History

1806 – Explorer William Clark discovered the now-famous landmark, Pompeii’s Pillar. It was a rock rising 200 feet above the Yellowstone River that became well known to the westward-migrating pioneers.

1846 – Jesuit Priest, Pierre Jean De Smet was the first Roman Catholic Missionary to come to Montana to visit the Blackfoot, Flathead, and Pend d’Oreille tribes. The first crops grown in Montana were wheat and potatoes grown by his disciples at St. Mary’s Mission, near Stevensville.

1850s – The cattle industry began in Montana when trader Richard Grant brought a herd of cattle to the region. He had bought them while he was traveling on the Oregon Trail.

1864 – The Bozeman Trail, linking Fort Laramie, Wyoming, and Virginia City, Montana, was pioneered. It led to the growth of the mining camps of Virginia City, Bannock, and Helena.

1866 – ARTHUR Purdy was born in Jackson, Michigan. The Civil War was in progress.

1875 – Trecia LeBeau born in Ohio, May 23rd.

1876 – Custer’s Last Stand. Sioux and Cheyenne warriors led by Crazy Horse, Gall, and Two Moons wiped out soldiers under the command of General George Custer, on June 25, 1876, near the Little Bighorn River.

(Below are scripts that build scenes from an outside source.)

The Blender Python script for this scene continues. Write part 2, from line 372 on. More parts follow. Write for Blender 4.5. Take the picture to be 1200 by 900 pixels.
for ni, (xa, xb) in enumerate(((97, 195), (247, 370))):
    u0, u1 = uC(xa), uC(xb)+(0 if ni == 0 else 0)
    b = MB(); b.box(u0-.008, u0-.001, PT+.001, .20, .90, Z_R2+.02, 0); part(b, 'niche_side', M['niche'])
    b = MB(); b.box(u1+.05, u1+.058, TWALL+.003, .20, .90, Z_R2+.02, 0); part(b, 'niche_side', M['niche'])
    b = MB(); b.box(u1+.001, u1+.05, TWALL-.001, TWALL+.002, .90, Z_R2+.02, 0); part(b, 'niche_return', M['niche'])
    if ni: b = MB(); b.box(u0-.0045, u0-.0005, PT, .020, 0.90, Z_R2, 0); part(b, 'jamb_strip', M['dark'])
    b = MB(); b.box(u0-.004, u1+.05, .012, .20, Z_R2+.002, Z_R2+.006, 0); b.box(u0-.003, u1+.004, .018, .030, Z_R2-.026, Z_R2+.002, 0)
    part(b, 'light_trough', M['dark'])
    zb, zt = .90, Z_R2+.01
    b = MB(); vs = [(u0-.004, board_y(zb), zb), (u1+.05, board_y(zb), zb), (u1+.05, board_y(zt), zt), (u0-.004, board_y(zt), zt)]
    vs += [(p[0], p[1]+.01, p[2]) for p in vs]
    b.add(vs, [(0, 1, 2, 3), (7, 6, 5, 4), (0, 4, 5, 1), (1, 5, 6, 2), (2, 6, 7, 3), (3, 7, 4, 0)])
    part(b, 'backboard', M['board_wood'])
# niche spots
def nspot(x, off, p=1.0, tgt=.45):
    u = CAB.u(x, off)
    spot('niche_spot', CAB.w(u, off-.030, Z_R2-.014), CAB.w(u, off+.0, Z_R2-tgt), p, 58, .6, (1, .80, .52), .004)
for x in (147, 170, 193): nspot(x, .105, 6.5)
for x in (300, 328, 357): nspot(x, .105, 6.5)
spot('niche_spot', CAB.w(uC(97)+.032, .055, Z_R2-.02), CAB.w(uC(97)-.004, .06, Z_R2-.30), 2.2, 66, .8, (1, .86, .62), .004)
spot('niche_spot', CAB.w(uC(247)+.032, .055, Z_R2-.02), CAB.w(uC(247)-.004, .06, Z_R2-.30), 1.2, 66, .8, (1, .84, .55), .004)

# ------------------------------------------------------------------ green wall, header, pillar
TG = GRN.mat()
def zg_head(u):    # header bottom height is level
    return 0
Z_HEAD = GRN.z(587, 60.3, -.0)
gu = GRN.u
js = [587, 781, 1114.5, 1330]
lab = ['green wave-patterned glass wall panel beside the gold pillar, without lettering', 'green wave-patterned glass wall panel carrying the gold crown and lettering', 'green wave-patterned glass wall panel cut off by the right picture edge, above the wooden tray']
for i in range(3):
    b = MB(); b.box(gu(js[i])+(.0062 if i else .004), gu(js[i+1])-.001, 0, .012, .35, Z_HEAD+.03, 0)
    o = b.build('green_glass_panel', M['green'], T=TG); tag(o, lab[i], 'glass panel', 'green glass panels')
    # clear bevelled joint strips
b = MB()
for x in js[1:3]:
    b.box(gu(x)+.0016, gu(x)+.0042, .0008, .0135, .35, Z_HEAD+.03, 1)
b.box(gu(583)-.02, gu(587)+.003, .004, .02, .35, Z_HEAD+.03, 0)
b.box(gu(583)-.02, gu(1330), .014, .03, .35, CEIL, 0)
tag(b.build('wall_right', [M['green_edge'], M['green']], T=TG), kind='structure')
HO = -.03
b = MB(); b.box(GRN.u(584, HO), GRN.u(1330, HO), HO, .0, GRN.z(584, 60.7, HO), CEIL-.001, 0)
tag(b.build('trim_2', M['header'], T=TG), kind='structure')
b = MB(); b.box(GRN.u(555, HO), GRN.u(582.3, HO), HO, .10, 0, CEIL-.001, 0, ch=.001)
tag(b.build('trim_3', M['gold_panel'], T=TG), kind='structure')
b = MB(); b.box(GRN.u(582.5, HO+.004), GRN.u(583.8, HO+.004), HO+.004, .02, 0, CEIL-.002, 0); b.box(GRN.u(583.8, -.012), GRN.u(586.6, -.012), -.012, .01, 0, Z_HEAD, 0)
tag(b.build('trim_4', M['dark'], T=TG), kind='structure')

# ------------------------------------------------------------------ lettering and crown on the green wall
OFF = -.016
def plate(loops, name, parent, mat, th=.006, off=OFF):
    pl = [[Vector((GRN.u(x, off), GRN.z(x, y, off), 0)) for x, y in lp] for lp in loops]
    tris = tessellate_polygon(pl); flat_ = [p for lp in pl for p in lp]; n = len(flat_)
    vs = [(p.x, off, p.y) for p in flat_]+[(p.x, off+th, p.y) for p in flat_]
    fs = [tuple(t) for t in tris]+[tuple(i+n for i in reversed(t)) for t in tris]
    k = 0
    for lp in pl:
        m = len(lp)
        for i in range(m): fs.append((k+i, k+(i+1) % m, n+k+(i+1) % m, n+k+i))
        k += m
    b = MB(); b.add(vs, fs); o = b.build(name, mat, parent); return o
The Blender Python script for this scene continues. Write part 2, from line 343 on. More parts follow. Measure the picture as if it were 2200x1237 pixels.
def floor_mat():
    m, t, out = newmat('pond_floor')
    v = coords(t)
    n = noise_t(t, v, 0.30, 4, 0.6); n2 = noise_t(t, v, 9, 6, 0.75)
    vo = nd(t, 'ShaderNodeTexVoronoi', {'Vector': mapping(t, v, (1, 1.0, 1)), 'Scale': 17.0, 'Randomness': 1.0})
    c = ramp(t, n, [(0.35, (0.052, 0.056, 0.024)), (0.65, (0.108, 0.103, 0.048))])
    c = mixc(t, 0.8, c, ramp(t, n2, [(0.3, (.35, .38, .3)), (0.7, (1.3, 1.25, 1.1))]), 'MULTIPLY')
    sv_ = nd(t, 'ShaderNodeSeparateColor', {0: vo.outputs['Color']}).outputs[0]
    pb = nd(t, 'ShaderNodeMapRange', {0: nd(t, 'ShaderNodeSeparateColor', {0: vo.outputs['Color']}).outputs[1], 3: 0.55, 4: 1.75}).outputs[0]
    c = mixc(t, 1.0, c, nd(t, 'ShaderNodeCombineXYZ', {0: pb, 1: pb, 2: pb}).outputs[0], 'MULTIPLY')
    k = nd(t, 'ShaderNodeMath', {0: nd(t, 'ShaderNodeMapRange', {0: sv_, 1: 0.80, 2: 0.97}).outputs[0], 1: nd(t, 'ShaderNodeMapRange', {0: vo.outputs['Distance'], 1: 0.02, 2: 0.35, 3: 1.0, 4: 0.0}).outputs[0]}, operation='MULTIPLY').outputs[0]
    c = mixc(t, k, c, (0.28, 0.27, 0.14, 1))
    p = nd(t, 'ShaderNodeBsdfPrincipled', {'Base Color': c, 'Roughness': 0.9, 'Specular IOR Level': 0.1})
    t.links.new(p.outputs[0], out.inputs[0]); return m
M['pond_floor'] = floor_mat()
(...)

1877 – Chief Joseph and his Nez Perce Indians surrendered to the federal troops, after a chase of over 1,000 miles. This ended the Indian fighting in Montana.

The early 1880s – Arthur Purdy arrived in Butte, Montana, from Michigan to live with his sister (Aunt Hattie) after running away from home. Aunt Hattie ran a boarding house for the miners in Butte, but she was deathly against drinking. When Arthur came home one night from drinking, she would have non of it. The next morning, she sold the barding house and Arthur worked his way North to the Flathead.

Jim Hill, the railroad magnate, vowed they make grass grow in the streets of Kalispell by taking his railroad on the Northern Route through Glacier Park and across to Spokane.
Aunt Clara, another sister, took a no-nonsense attitude and moved to Lake Washington to be with a son.